Sunday, November 4, 2012

Max Keiser takes on Wall Street and financial reform

The Independent ran an article on Max Keiser in which he takes on Wall Street and what passes as financial reform.

Regular readers know I like to periodically provide a different perspective even when I do not agree with their conclusions.

During the course of the interview, Mr. Keiser addresses many of the issues discussed on this blog. 
A serf in the days of King John, Max Keiser argues, was in many ways better off than some US voters in 2012. 
"Because in the age of Robin Hood," Keiser says, "at least the process of theft was transparent. The barons came to your house. They whacked you over the head then they took all your money." 
Even if the poor didn't exactly empathise with their oppressors, Keiser adds, they could at least comprehend their methods. "And the serfs," he continues, "did enjoy a modicum of stability. They got something in return for their enslavement. A small plot of land. Shelter. A relationship with the lord of the manor." 
In the modern age of "financial tyranny" orchestrated by what Keiser refers to as "the banksters" in charge of the major financial institutions in the US and Europe, he believes, "We have reverted to a more pernicious kind of neo-feudalism. The instruments of larceny have changed; that's all."...
Theft happens behind the veil of opacity that covers wide areas of financial system.
You may never have heard the name Max Keiser, even though, once he begins to broadcast across China in the New Year, he will have confirmed his status as the most widely watched news commentator on the planet ... mercilessly castigates rogue financiers and the politicians notionally required to oversee them 
 "There is a fury against this global banking fraud that is building every day," he says. "People from all kinds of backgrounds, all over the world, have had enough."...
I'm broadcasting about global financial corruption; not so long ago, everyone used to say, who could be interested in that?"...
In case there was any doubt about where he is coming from.
Keiser recently derided the Eurozone as an entity "which poses as this prestigious club, but is actually a leper colony where everyone is checking who still has the most fingers left"...
He does capture the essence of the decline that is occurring across the Eurozone as the result of pursuing the Japanese Model for handling a bank solvency led financial crisis and protecting bank book capital levels and banker bonuses at all cost.
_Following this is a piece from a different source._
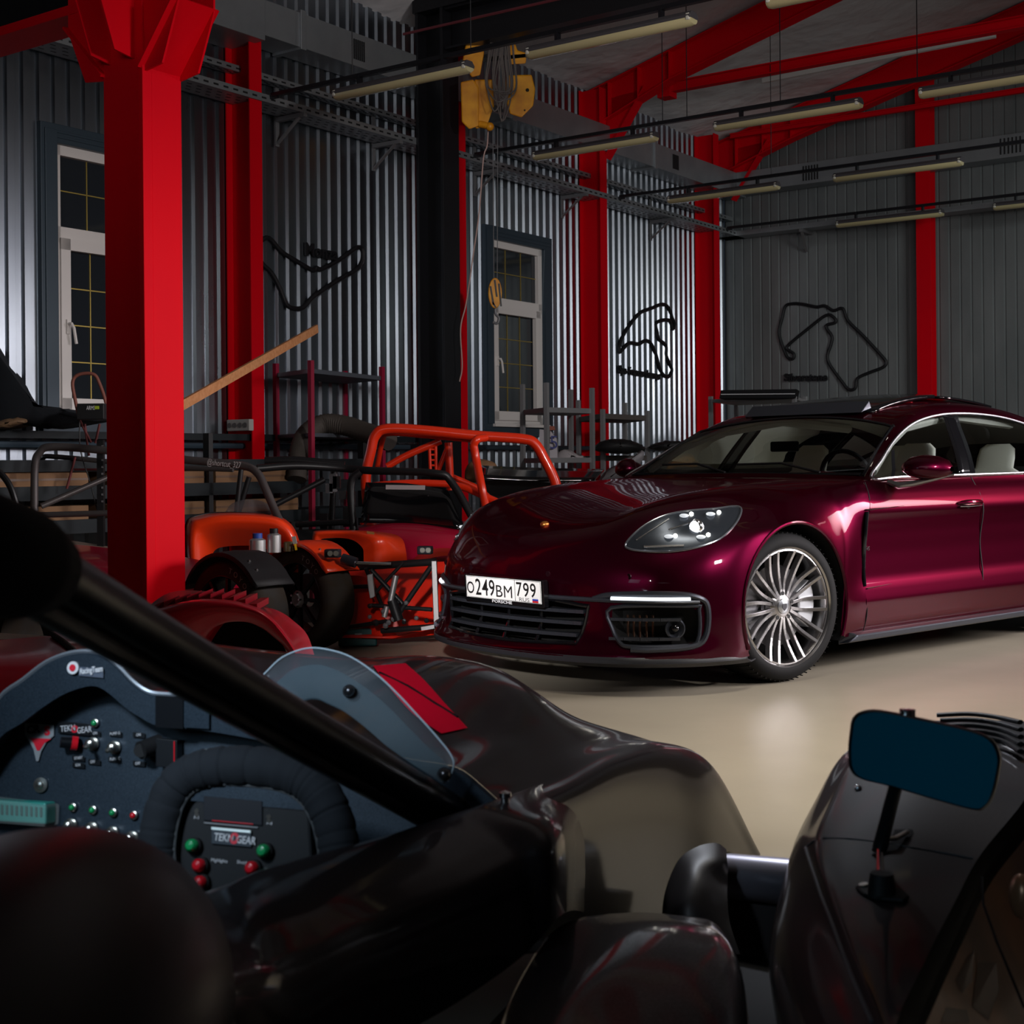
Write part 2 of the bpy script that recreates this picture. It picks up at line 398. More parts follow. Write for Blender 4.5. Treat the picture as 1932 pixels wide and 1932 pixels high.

By placing the burden of the excess debt on the real economy, Eurozone policy makers have trigger a downward economic spiral.
Herbert and Keiser moved to London a year ago. "Because this is the world capital of banking fraud. Pretty much every financial scandal of the past 20 years has had its main component in London, because it has the least regulated banking environment. This is very important for the US, because America outsources its own fraud to London, just as it outsources its labour to China." The JP Morgan and UBS traders who lost billions, he points out, were both London-based. "And Lehman Brothers went through the UK. As did AIG." ...
Please re-read the highlighted text as London has been front and center in a significant percentage of the financial scandals over the past 20 years.

The question is why?

A number of experts have suggested that this is the result of financial regulatory laxity that was symbolized by light touch enforcement.

While that was a contributor, I suspect that London won the regulatory race to the bottom by its willingness to allow opacity into the financial system.  By winning the regulatory race to the bottom, London won the distinction of being home to more financial scandals.
Tony Blair, Keiser adds, "was the first prime minister in this country's history who knew that going into Downing Street would act more as a resumé builder than a way of serving the public. He has become fabulously wealthy with the contacts he made as prime minister." Blair, he continues, "personifies the move, in the UK and the US, away from representational democracy and towards control by bankers....
Mr. Keiser takes a direct shot at the Blob (aka politicians, financial regulators, Wall Street/the City and their lobbyists).

Regular readers may recall that Mr. Blair receives over $1 million per year as a part-time senior advisor to JP Morgan.  What exactly does Mr. Blair do to "earn" this money?  Like Robert Rubin for Citi, Mr. Blair is probably a 'political insurance policy'.
"You said you were disappointed by Obama. What should he have done?"
"When Franklin D Roosevelt came into office, he started putting bankers in jail. The foremost reason that America got out of the Depression was not World War Two, or because of the Keynesian stimulus. It was because of the legislation introduced to regulate markets [many such clauses in FDR's Emergency Banking Act of 1933 were dismantled under Clinton] and the banksters that Roosevelt sent to jail."...
I suspect that Mr. Keiser would support my call for restoring transparency to all of the opaque corners of the financial system.